PRAGA

La búsqueda de vestigios del socialismo real puede resultar infructuosa en los países de Europa Central. Los trece años transcurridos desde la caída del Muro son más visibles que los efectos del medio siglo que vivieron bajo aquel régimen. Aparte de la inamovible y gris arquitectura, quedan pocos vestigios de una época que intentó poner a la sociedad por encima del individuo. Ahora son sociedades que aprenden a vivir en economías de mercado, como las que rigen en todos sus actuales socios de la Unión Europea. Ciertamente, no cuentan con la acumulación previa que pudieron hacer estos últimos mientras los otros ensayaban el experimento más controlado de la historia. Incluso sus servicios sociales (educación, salud, seguridad social), que deberían constituir la herencia de aquellas épocas, no igualan a los de vecinos cercanos como Austria o Alemania. El aspecto positivo se encuentra en la menor presencia de la crisis que tiene acogotados a los del sur.

Alguien decía que la historia se había encargado de demostrar que el socialismo era la vía más larga para llegar al capitalismo. La ironía tiene mucho de verdad cuando se ve la situación actual de estos países, pero a la vez deja flotando la pregunta acerca de las causas para que todo el legado de aquellos regímenes se reduzca a la carga negativa que se puede encontrar en algún museo. Una respuesta posible puede encontrarse en la propia concepción original, formulada por Lenin a comienzos del siglo XX y aplicada a rajatabla por Stalin y sus sucesores. Dos elementos de ella pueden haber sido determinantes.
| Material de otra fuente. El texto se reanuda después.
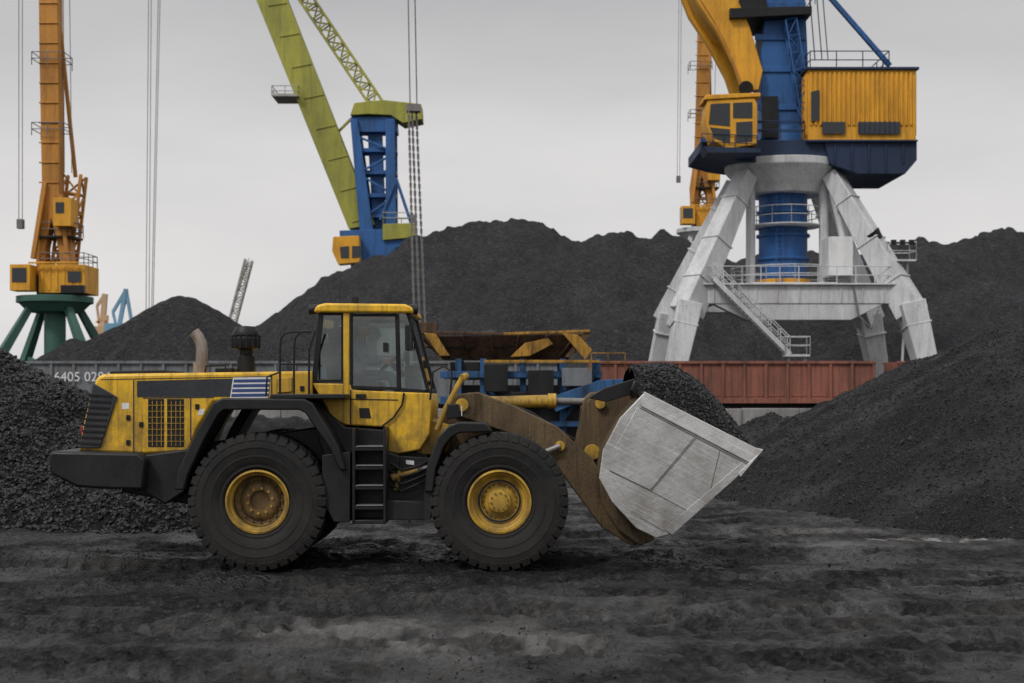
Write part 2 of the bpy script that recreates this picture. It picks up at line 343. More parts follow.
# ---------------------------------------------------------------- near piles
def pileL(X,Y):
    H=ridge_h(X,Y,[([R(-260,285,33),R(-60,322,31),R(0,348,30),R(40,370,29),R(80,403,28),R(125,448,26.6),R(170,503,25.0)],0.68)],0.4)
    return H+0.25*fbm(X*0.7,Y*0.7,4,3)+0.09*fbm(X*4,Y*4,3,8)+0.06*fbm(X*13,Y*13,2,12)+0.1
def pileR(X,Y):
    H=ridge_h(X,Y,[([R(1250,255,29),R(1110,285,31),R(1024,316,32.5),R(985,331,35),R(940,350,39),R(890,370,44),R(850,392,49),R(800,409,53)],0.62),
                   ([R(1130,400,26),R(1080,430,26)],0.5),
                   ([R(768,410,40),R(800,416,38)],0.58),([R(880,400,34),R(910,405,35)],0.5),([R(820,430,36),R(835,430,36)],0.5)],0.5)
    return H+0.36*fbm(X*0.55,Y*0.55,4,13)+0.15*np.abs(fbm(X*1.2,Y*0.5,3,15))+0.07*fbm(X*3,Y*3,3,18)+0.03*fbm(X*11,Y*11,2,22)+0.03
for nm,fn,x0,x1,y0,y1,res,mt in(('coal_pile',pileL,-21,-2.5,22,40,0.055,'coal_near'),('coal_pile',pileR,3.5,30,20,60,0.09,'coal_right')):
    xs=np.arange(x0,x1,res); ys=np.arange(y0,y1,res); X,Y=np.meshgrid(xs,ys)
    ob=gridmesh(nm,xs,ys,np.maximum(fn(X,Y),-0.5),mt)
    if fn is pileL: n=45000; sx=rng.uniform(-12.5,-3,n); sy=rng.uniform(22.3,32,n); s=rng.uniform(0.014,0.058,n); rm='coal_rock'
    else: n=45000; sx=rng.uniform(4.5,16,n); sy=20.5+rng.power(1.2,n)*24; s=rng.uniform(0.009,0.032,n); rm='coal_rock_fine'
    s=s*np.where(rng.random(n)>0.985,1.8,1)
    h=fn(sx,sy); k=h>-0.12; k&=rng.random(n)<np.clip((h+0.5),0.35,1)
    g,_=ground_h(sx,sy)
    rocks('lumps',np.stack([sx,sy,np.maximum(h,g)],1)[k],s[k],rm,ob)

# ---------------------------------------------------------------- far piles
def far(X,Y):
    A=[R(225,350,136),R(258,330,138),R(300,298,140),R(335,280,140),R(365,262,141),R(425,228,140),R(470,224,142),R(530,216,142),R(565,224,140),R(600,242,138),R(650,268,134),R(700,300,128)]
    B=[R(560,262,160),R(600,241,160),R(630,233,160),R(660,230,160),R(690,243,158),R(740,262,155)]
    C=[R(700,275,140),R(745,254,138),R(800,244,136),R(860,237,135),R(900,238,135),R(950,240,138),R(985,233,140),R(1030,235,142),R(1120,250,145),R(1300,300,150)]
    D=[R(640,300,122),R(600,320,118)]; E=[R(450,275,128),R(480,278,127)]; G=[R(960,285,118),R(1040,290,116),R(1150,280,118)]; K=[R(880,320,112),R(910,325,110)]
    H=ridge_h(X,Y,[(A,0.62),(B,0.62),(C,0.6),(D,0.55),(E,0.6),(G,0.55),(K,0.6)],1.2)
    return H+1.4*fbm(X*0.12,Y*0.12,4,2)+1.1*fbm(X*0.33,Y*0.08,4,33)+0.8*np.abs(fbm(X*0.6,Y*0.2,3,35))+0.22*fbm(X*1.1,Y*1.1,3,36)
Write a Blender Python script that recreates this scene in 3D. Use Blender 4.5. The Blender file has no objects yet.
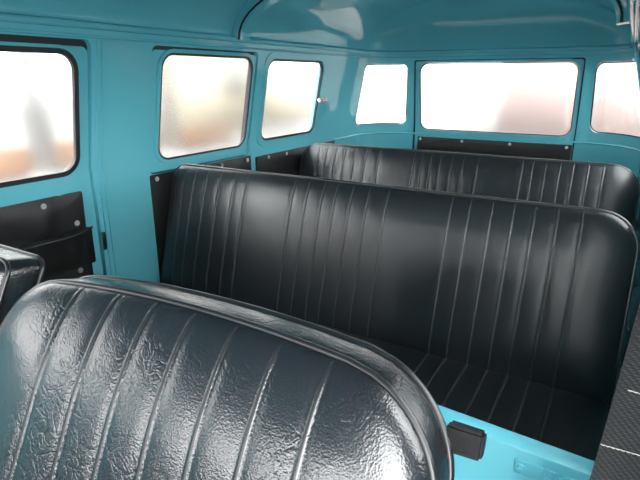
import bpy, bmesh, math, random
from mathutils import Vector, Matrix
random.seed(4)
C = bpy.context.scene.collection
CZ = 1.10                     # eye height over the cabin floor; z values called "zc" are relative to the eye
PI = math.pi

# ------------------------------------------------------------------ materials
def nm(name):
    m = bpy.data.materials.new(name); m.use_nodes = True
    nt = m.node_tree; b = nt.nodes['Principled BSDF']
    return m, nt, b
def node(nt, t, **k):
    n = nt.nodes.new(t)
    for a, v in k.items():
        if a in n.inputs: n.inputs[a].default_value = v
        else: setattr(n, a, v)
    return n
def plain(name, col, rough=.5, metal=0., spec=.5, nscale=40, namt=.12, bump=.0, bscale=200):
    m, nt, b = nm(name)
    tc = node(nt, 'ShaderNodeTexCoord')
    no = node(nt, 'ShaderNodeTexNoise'); no.inputs['Scale'].default_value = nscale
    no.inputs['Detail'].default_value = 4
    nt.links.new(tc.outputs['Object'], no.inputs['Vector'])
    mx = node(nt, 'ShaderNodeMix'); mx.data_type = 'RGBA'
    c1 = [min(1, c * (1 - namt)) for c in col]; c2 = [min(1, c * (1 + namt)) for c in col]
    mx.inputs[6].default_value = (*c1, 1); mx.inputs[7].default_value = (*c2, 1)
    nt.links.new(no.outputs['Fac'], mx.inputs[0])
    nt.links.new(mx.outputs[2], b.inputs['Base Color'])
    b.inputs['Roughness'].default_value = rough
    b.inputs['Metallic'].default_value = metal
    b.inputs['Specular IOR Level'].default_value = spec
    if bump:
        n2 = node(nt, 'ShaderNodeTexNoise'); n2.inputs['Scale'].default_value = bscale
        nt.links.new(tc.outputs['Object'], n2.inputs['Vector'])
        bp = node(nt, 'ShaderNodeBump'); bp.inputs['Strength'].default_value = bump
        bp.inputs['Distance'].default_value = .002
        nt.links.new(n2.outputs['Fac'], bp.inputs['Height'])
        nt.links.new(bp.outputs['Normal'], b.inputs['Normal'])
    return m
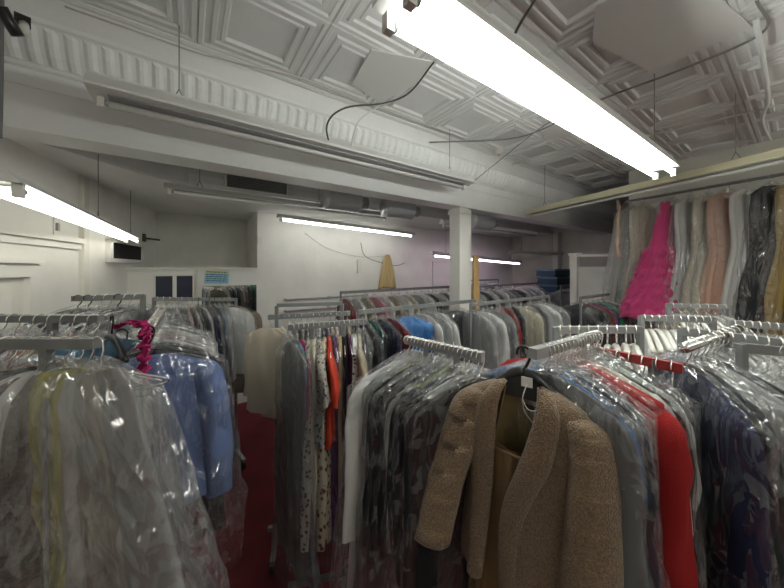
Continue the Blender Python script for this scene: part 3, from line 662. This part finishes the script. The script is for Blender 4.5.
# ================================================================= CENTRE FRONT
A7, B7 = Vector((.062, 1.28, 1.60)), Vector((.318, 1.01, 1.605))
rack('garment_rack', A7, B7, 'grey rail at centre crowded with chrome hooks', w=.026, h=.032, m=M_STEELL, inset=.3)
d7 = B7-A7; y7 = math.atan2(d7.y, d7.x)+math.pi/2
row(A7, B7, [('white coat', dict(film=1)), ('white dotted dress', dict(film=1)), ('light grey shirt', dict(film=1)), ('grey coat', {}), ('yellow blouse', dict(film=0)), ('black coat', dict(film=0)), ('grey dress', {}), ('black coat', dict(film=0)), ('charcoal coat', dict(film=0)), ('light grey jacket', dict(film=1)), ('black jacket', dict(film=0)), ('black coat', dict(film=0)), ('lime blouse', dict(film=0, scale=.9)), ('navy coat', dict(film=0)), ('black coat', dict(film=0)), ('charcoal jacket', dict(film=0)), ('white shirt', dict(film=0, scale=.9)), ('black coat', dict(film=0)), ('black jacket', dict(film=0))],
    'from the far end of the centre hook-crowded rail', 'dark garments on the centre rail', thin=.42, film=1, perp=y7, yawfan=(-14, -24), jit=4, seed=41)
# U-direction rail with the brown suit at its near end
A8, B8 = Vector((.405, .835, 1.668)), Vector((.78, 1.098, 1.662))
rack('garment_rack', A8, B8, 'chrome-hooked rail behind the brown suit', w=.026, h=.03, m=M_STEELL, ups=(0, 1), inset=.3)
yU = math.atan2(-.819, .574)
A8b = A8+(B8-A8)*.12
row(A8b, B8, [('grey coat', dict(film=1, scale=.86)), ('sky blue jacket', dict(film=0, scale=.9)), ('charcoal coat', dict(film=0, scale=.88)), ('navy jacket', dict(film=0, scale=.9)), ('light grey shirt', dict(film=1, scale=.84)), ('grey coat', dict(film=1, scale=.86)), ('charcoal coat', dict(film=0, scale=.86)), ('red coat', dict(film=None, thin=1.9, scale=(1.08, 1.1, .86))), ('taupe coat', dict(film=0, scale=.95)), ('pale pink blouse', dict(film=0, scale=.9)), ('cream blouse', dict(film=None, scale=.85)), ('white shirt', dict(film=1)), ('dark green coat', dict(film=0)), ('mint dress', dict(film=1)), ('white coat', dict(film=1)), ('black coat', dict(film=0))],
    'behind the brown suit on its rail', 'garments behind the brown suit', perp=yU, thin=.5, film=1, jit=4, seed=51)
rack('garment_rack', at(597, 347, 1.12), at(683, 364, .93), 'dull red painted rail right of the brown suit', m=M_RED, upm=M_STEEL, w=.022, h=.03, inset=.3)
row(at(600, 347.5, 1.115), at(680, 363.6, .935), ['pink blouse', 'white shirt', 'pale pink blouse', 'white blouse', 'pink shirt', 'white coat'], 'from the far end of the dull red rail', 'garments on the dull red rail', perp=math.atan2(.574, .819), thin=.5, film=1, seed=55, jit=3, yawfan=(0, 0))
# ================================================================= RIGHT FRONT
A9, B9 = Vector(at(684, 343, .97)), Vector(at(740, 325, 1.25))
rack('garment_rack', A9, B9, 'thick chrome-hooked rail at right before the grey rails', w=.034, round_=True, m=M_CHROME, upm=M_STEEL, ups=(0, 1), inset=.3)
row(A9, B9, [('navy coat', dict(film=0, thin=.8)), ('charcoal coat', dict(film=0, thin=.8)), ('white dress', dict(film=1)), ('light grey coat', dict(film=1)), ('black coat', dict(film=0)), ('white dress', dict(film=2)), ('light grey dress', dict(film=2)), ('white dress', dict(film=2)), ('black coat', dict(film=0)), ('white dress', dict(film=2))],
    'from the near end of the right chrome rail', 'garments on the right chrome rail', perp=R(-103), yawfan=(0, 48), thin=.7, film=1, seed=61, jit=4)
for k_, (px_, d_, kd, cl, fm_, lb) in enumerate([(768, 1.0, 'slip', 'white', 2, 'narrow white dress in milky plastic, first on the low right edge rail'), (784, 1.0, 'slip', 'light grey', 1, 'narrow light grey dress in plastic, second on the low right edge rail'),
        (800, 1.0, 'dress', 'white', 2, 'white dress in milky plastic, third on the low right edge rail'), (815, 1.01, 'dress', 'charcoal', 1, 'charcoal dress in plastic, fourth on the low right edge rail')]):
    p_ = at(px_, 343+(px_-742)*.096, d_); garment(kd, FAB[cl], p_, R(12-6*k_), lb, 'garments at the far right', film=fm_, thin=.8, var=k_ % 3, name='slip_dress' if kd == 'slip' else kd, cat='dress')
rack('garment_rack', at(742, 343, 1.0), at(820, 350.5, 1.02), 'low grey rail at the right picture edge', ups=(1, 0))
A10, B10 = at(556, 326.5, 1.26), at(640, 326, 1.26)
rack('garment_rack', A10, B10, 'grey square rail with white hooks beyond the brown suit', m=M_STEELL, w=.025, h=.03)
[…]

En primer lugar, la creencia –incluso sostenida académicamente– de la existencia de un curso histórico inevitable. Según esa visión, las sociedades debían atravesar una serie de etapas hasta llegar a la situación ideal del igualitarismo, donde no existieran clases y desaparecieran tanto explotados como explotadores. Para que ello sucediera, según la concepción leninista, era necesaria una etapa de transición en la que se limitaran todas las formas de democracia burguesa. La instauración del partido único sería el vehículo insustituible para lograr el predominio de la clase destinada a liderar el proceso. El problema es que nadie se encargó de señalar cuánto debería durar la dominación de la burocracia partidista, que fue la expresión real de la dictadura del proletariado. El totalitarismo se convirtió en la forma de vida y en la esencia de un orden económico y político que tarde o temprano debía alcanzar sus límites.

En segundo lugar, el objetivo redistribuidor que guiaba a aquella visión exigía impulsar procesos acelerados de industrialización. El mismo Lenin lo sintetizó en una frase, cuando sostuvo que el socialismo era la combinación de soviets y kilovatios. Pero muy pronto los primeros pasaron al olvido y los otros constaron como asignaturas pendientes en todos los planes quinquenales.

Frente a esa experiencia es inevitable hacer un paralelo con lo que ocurre por nuestros lados y la posible herencia de la revolución ciudadana. Quizás se encuentre la respuesta al cambiar ciudadanos por sóviets y carreteras por kilovatios.